Similarly, in Preparation 502, Yarrow is hung in a stag’s bladder from a tree facing the sun, and later buried and even later dug back up and processed. Yarrow itself is ‘a miraculous creation’ and ‘The stag is an an­i­mal most in­ti­mately re­lated, not so much to the Earth but to the Earth’s en­vi­ron­ment, i.e. to the Cos­mic in the Earth’s en­vi­ron­ment’ (Lecture Five). Its antlers are the opposite of a cow’s horns, not concentrating energy, but acting as ‘valves,’ allowing ‘intense communication with the surrounding world’ (Lecture Four).

If all of this is too much work – or cow horns and stag bladders are in short supply – preparations can be ordered from suppliers.

 

One of the things I hope to do with the project is look in more depth at how such ideas translate into daily practice and the taste of wine. It is one thing to talk about Steiner and his theories, or even to talk to winemakers who say they follow biodynamic principles faithfully. But it is quite another to spend more than a short visit with the same winemakers, to learn – and hopefully understand – their daily activities and rhythms, their enactments and embodiments of their philosophies.

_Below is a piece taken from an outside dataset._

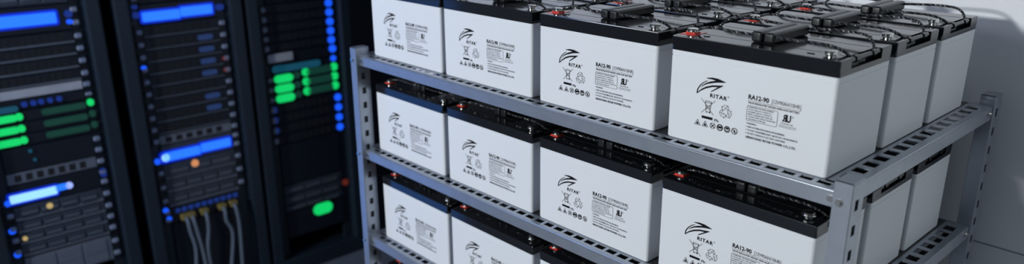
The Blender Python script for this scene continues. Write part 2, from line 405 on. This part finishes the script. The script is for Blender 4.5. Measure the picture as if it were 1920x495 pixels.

In short, to understand what the anthropologist Sherry Ortner once termed ‘real people doing real things’ (1984, 144).

 

References:

Goode, J. and S. Harrop. 2011. Authentic Wine: toward natural and sustainable winemaking. Berkeley, University of California Press.

Karlsson, B, and P. Karlsson. 2014.Biodynamic, organic and natural winemaking. Edinburgh, Floris Books.

Ortner, S. 1984. ‘Anthropological theory since the Sixties’ Comparative studies in society and history. 26(1): 126-166.

Steiner, R. 2004. Agriculture Course: The Birth of the Biodynamic Method. East Sussex, Rudolf Steiner Press.

Note on sources: There are, of course, good sources on biodynamics (and other aspects of wine and agriculture) on the web. I even use them myself. Here, though, perhaps largely as a legacy of the academic model, I tend to refer to printed sources.